Word of the Day: Underwhelm

verb
\un-der-WELM\
:to fail to impress or stimulate

I still often shiver with fear at the sight of eggs. When my team arrived at my cross-country camp senior year of high school, the bus doors opened, and we were welcomed with a wall of stench that came to be described as the “Poopy Eggs” fragrance. I don’t think that I will ever un-smell that fetid odor, which lurked with omnipresence that entire week. We were all promised quintessential rural running vistas, air-conditioned cabins and a diet specifically catered to young runners. The reality was underwhelming, to say the least.

With a new coaching staff that summer, our running program was in major overhaul — including the annual team camp. This new camp was promised as a “team bonding” delight, where coaches and runners from several teams could combine in a harmonious assembly. After a few hours there, we learned of our natural enemy: sulfur mines. Beneath our very feet was an enormous cavity of sulfur that exploded days before our arrival. The minerals leaked into the well water we drank and seeped into the musty air circulating through our lungs during workouts. We all endured as best as we could, but even the shower situation turned out to be rather problematic. A large room, with endlessly high ceilings corroded by dense rust, mimicking prison showers, served as the only source of bathing for over 200 people. All of the curtains had been tied together to offer that truly “communal” feel among runners. And worst of all, the water there seemed to smell of poopy eggs more so than anywhere else. Most people forwent showering for that week, but after day two of sitting in my own stench produced by the summer heat and intense workouts, I needed to do something about it. I ended up stealing someone’s Costco-sized pack of water bottles and bathed in a nearby parking lot. I can’t say that I’m a very bashful person, but you do feel a certain way when a group of high school runners stares at you vigorously scrubbing your body with Head and Shoulders while 20 empty water bottles circle your feet.
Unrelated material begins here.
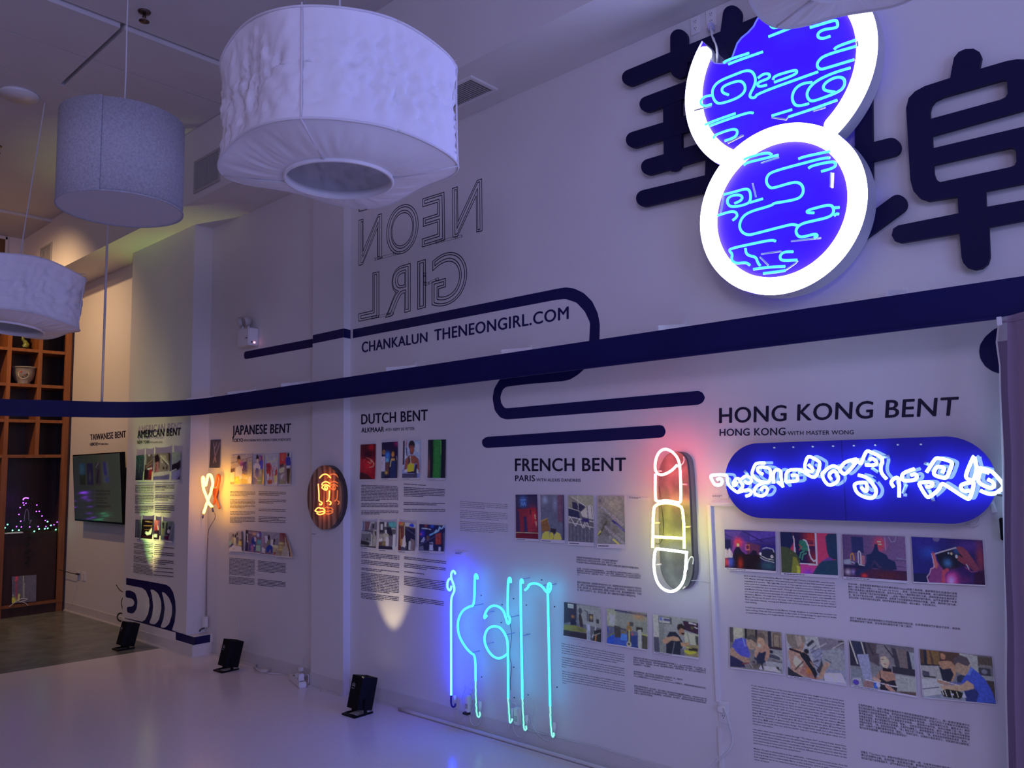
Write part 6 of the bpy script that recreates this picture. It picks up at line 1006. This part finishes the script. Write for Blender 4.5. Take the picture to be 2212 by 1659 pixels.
photo_print('wide print of a man at a bench with tools on pier', [(334.2, 980.5), (369, 977.8), (368.2, 1036), (333.3, 1036.6)], 'g 6c5c44 70644c;p 180c10 .04 .1 .24 .02 .36 .2 .34 .6 .26 .4 .1 .5;p 7c5044 .1 .34 .3 .3 .34 .7 .1 .74;l 5c1c1c .05 .16 .4 .12 .74;p 8a7c54 .4 .06 .7 .1 .9 .4 .4 .3;l c0b890 .03 .4 .1 .9 .44;l 1c1814 .04 .5 .24 .84 .5;e 34281c .6 .56 .06 .06;e 34281c .8 .56 .06 .06;p 2c2418 .86 0 1 .04 1 .5 .9 .3;p 9c9070 0 .72 .7 .68 1 .66 1 .8 .7 .84 0 .86;p 544c5c 0 .86 .6 .84 1 .78 1 1 0 1;e d0c8a8 .5 .34 .03 .02', PA, ref=RA, strip=3, group=A1g, seed=43)
photo_print('print of black tool on pale paper, last in upper row of pier', [(373.1, 976.9), (391.7, 976), (390.8, 1035.7), (372.2, 1036.1)], 'g 6c7054 5c5060;p 141018 .0 .46 .6 .38 1 .28 1 .56 .7 .66 .5 .6 0 .66;l a0a88c .04 0 .7 .5 .62;p 6c6470 0 .74 1 .66 1 .9 .4 1 0 1;p 2c2430 .6 1 1 .84 1 1', PA, ref=(118, 110, 92), strip=3, group=A1g, seed=44)
photo_print('dim narrow print, first in lower row of pier', [(293.9, 1122), (305.3, 1123.2), (303.5, 1161.8), (293.9, 1160.6)], 'g 4c4c40 34342c;l 5c5c50 .1 .3 .2 .3 1', PA, ref=RA, strip=2, group=A2g, seed=45)
photo_print('print of a swan neon over lit bottles on pier', [(308, 1122), (331.9, 1122), (331.3, 1164.2), (306.5, 1162.4)], 'g 180808 0c0404;l d09048 .04 .3 .12 .9 .14;l c07838 .04 .2 .34 .9 .34;l b06c38 .04 .3 .52 .8 .52;p f0d0a0 .34 .72 .4 .62 .6 .66 .8 .5 .86 .4 .9 .56 .8 .76 .5 .82;l 601818 .03 .0 .86 1 .92', PA, ref=(170, 150, 110), strip=3, group=A2g, seed=46)
photo_print('narrow red print with a white bottle label on pier', [(334.9, 1123.2), (346.6, 1124.4), (346.3, 1165.4), (334.3, 1164.2)], 'g c03830 601818;b d06050 .4 .1 .5 .2;l e0c0a0 .16 .6 .3 .7 .5;p 341420 0 .56 1 .5 1 1 0 1;r e8d0a8 .1 .72 .6 .88;b 804868 .8 .2 .2 .2', PA, ref=(190, 150, 120), strip=4, group=A2g, seed=47)
photo_print('print of glass parts and a white round label on pier', [(349.7, 1125.6), (375.9, 1126.2), (374.7, 1169), (349.3, 1165.4)], 'g 6c7450 5c5c54;p 241c18 .1 .1 .24 .06 .26 .5 .14 .5;p 6c6438 .06 .4 .24 .4 .26 .76 .08 .76;p 1c1818 .4 .1 .54 .08 .5 .7 .36 .7;p 2c2420 .6 .3 .8 .24 .7 .8 .5 .7;e d8d0a8 .62 .52 .1 .1;p 541828 .3 .78 .7 .74 .7 .96 .3 .94;l 8c8c78 .05 .9 .2 .7 .9', PA, ref=(150, 140, 105), strip=3, group=A2g, seed=48)
photo_print('tall dark red print of hands above the crossed neon', [(456.2, 950.4), (477.7, 949.6), (476.7, 1010.9), (454.4, 1010.4)], 'g 241018 1c0c14;l 7c4c50 .05 .3 .1 .4 .34 .56 .2 .6 .1;l 7c4c50 .05 .4 .34 .5 .6 .66 .4 .9 .1;l 8a4c48 .05 .5 .6 .36 .82;l 8a4c48 .05 .5 .6 .6 .8', ref=(130, 90, 80), strip=2, seed=49)
# small caption cards
def card(label, y, q, lines=2):
    t = thing('caption_card', label, 'label card'); P = pl(y, q); mb = MB(); o_ = np.array([0, -.003, 0]); mb.add([*[p + o_ for p in P], *P], [(0, 3, 2, 1), (0, 1, 5, 4), (1, 2, 6, 5), (2, 3, 7, 6), (3, 0, 4, 7)]); mb.build('card_sheet', M['paper'], t)
    mb = MB(); q = [np.array(p, float) for p in q]
    for i in range(lines):
        v0, v1 = .18 + i * .3, .30 + i * .3
        for k in range(5 - i):
            u0, u1 = .06 + k * .12, .16 + k * .12; mb.add([p + np.array([0, -.0035, 0]) for p in pl(y, [tuple(q[0] * (1 - u) * (1 - v) + q[1] * u * (1 - v) + q[3] * (1 - u) * v + q[2] * u * v) for u, v in ((u0, v0), (u1, v0), (u1, v1), (u0, v1))])], [(0, 3, 2, 1)])
    mb.build('print_line', M['ink'], t)
card('small white caption card above the blue tall neon tube', W, [(983, 1190), (1008.5, 1191.5), (1008, 1202), (983, 1199)])
card('small white caption card left of the lipstick neon', W, [(1357, 1071.5), (1400, 1075), (1399.5, 1082), (1357, 1078.5)])
card('small white caption card left of the blue neon board', W, [(1537.5, 1068), (1574, 1069.5), (1574.5, 1077.5), (1537, 1076)])
card('small pale card under the face neon', PB, [(674, 1151), (689, 1153), (689, 1157), (674, 1156)])

# ================================================================ TELEVISION
t = thing('television', 'flat television tilted forward under TAIWANESE BENT showing a grey page', 'television')
BLt, BRt = on(1, 3.44, 161.5, 1125), on(1, 3.44, 266.3, 1133.2); TLt, TRt = on(0, BLt[0], 156.6, 982.3), on(0, BRt[0], 260.9, 977)
ty = (TLt[1] + TRt[1]) / 2; tz = (TLt[2] + TRt[2]) / 2; bz_ = (BLt[2] + BRt[2]) / 2; X0, X1 = BLt[0], BRt[0]
C4 = [np.array((X0, ty, tz)), np.array((X1, ty, tz)), np.array((X1, 3.44, bz_)), np.array((X0, 3.44, bz_))]
nb = np.array([0, tz - bz_, 0]); dn = np.cross(C4[1] - C4[0], C4[3] - C4[0]); dn /= np.linalg.norm(dn); dn = dn if dn[1] > 0 else -dn
mb = MB(); mb.add([*C4, *[c + dn * .045 for c in C4]], [(0, 3, 2, 1), (4, 5, 6, 7), (0, 1, 5, 4), (1, 2, 6, 5), (2, 3, 7, 6), (3, 0, 4, 7)]); mb.build('casing', M['black'], t)
def sub(u0, v0, u1, v1, k): 
    P_ = lambda u, v: C4[0] * (1 - u) * (1 - v) + C4[1] * u * (1 - v) + C4[3] * (1 - u) * v + C4[2] * u * v - dn * k
    return [P_(u0, v0), P_(u1, v0), P_(u1, v1), P_(u0, v1)]
o = picture('screen', sub(.012, .016, .985, .972, .002), '''g 2e332e 383b35;b 3c4038 .6 .8 .5 .4;h 262b2a 3a3f36;r 22344a .14 .13 .27 .46;r 1c2018 .14 .3 .27 .46;b 2c4858 .2 .22 .05 .08;r 1c1838 .31 .13 .44 .46;b 38343c .37 .34 .03 .1;r 2c2832 .48 .13 .6 .46;l 4c4850 .02 .5 .2 .56 .13;l 16141c .03 .52 .42 .56 .24;r 3a4048 .64 .13 .77 .42;l 1c2458 .06 .68 .14 .7 .3;b 1c3068 .73 .38 .05 .04;r 2c302c .14 .54 .44 .555;r 2c302c .14 .58 .44 .6;r 2c302c .14 .62 .42 .63;r 2c302c .14 .66 .44 .68;r 2c302c .14 .7 .44 .72;r 2c302c .14 .75 .44 .77;r 2c302c .14 .79 .44 .82;r 2c302c .14 .84 .4 .85;r 222622 .48 .54 .78 .56;r 222622 .48 .585 .78 .6;r 222622 .48 .61 .7 .62;r 222622 .48 .65 .72 .665;r 222622 .48 .69 .64 .7;r 222622 .48 .72 .72 .735;r 222622 .48 .76 .78 .775;r 222622 .48 .78 .7 .79''', 84, 100, None, t, material=M['screen'], noise=.05)
box('wall_mount', (X0 + X1) / 2 - .15, (X0 + X1) / 2 + .15, 3.45, W, 1.3, 1.6, M['black'], t)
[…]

On the eve of our departure, our coaches announced a midnight workout. I ran only with the incentive of actually showering the next day. After an hour, we suddenly stopped, surrounded by a boundless continuum of darkness in an isolated cornfield. We were told to sit on the ground silently as we prepared for yet another team bonding exercise. Our coach droned on about race times and envisioning strong workout finishes, while all I could think about was the possibility of a rabid raccoon biting my behind in the middle of that cornfield. And yet, I did feel a sense of peace wash over me. It was rather inexplicable and fleeting, but I completely disconnected from my surroundings at that moment. I felt at peace despite my usually neurotic mind frame. Everything slowed down. The earth felt warm and familiar under me. And for once that entire week, it did not smell like poopy eggs.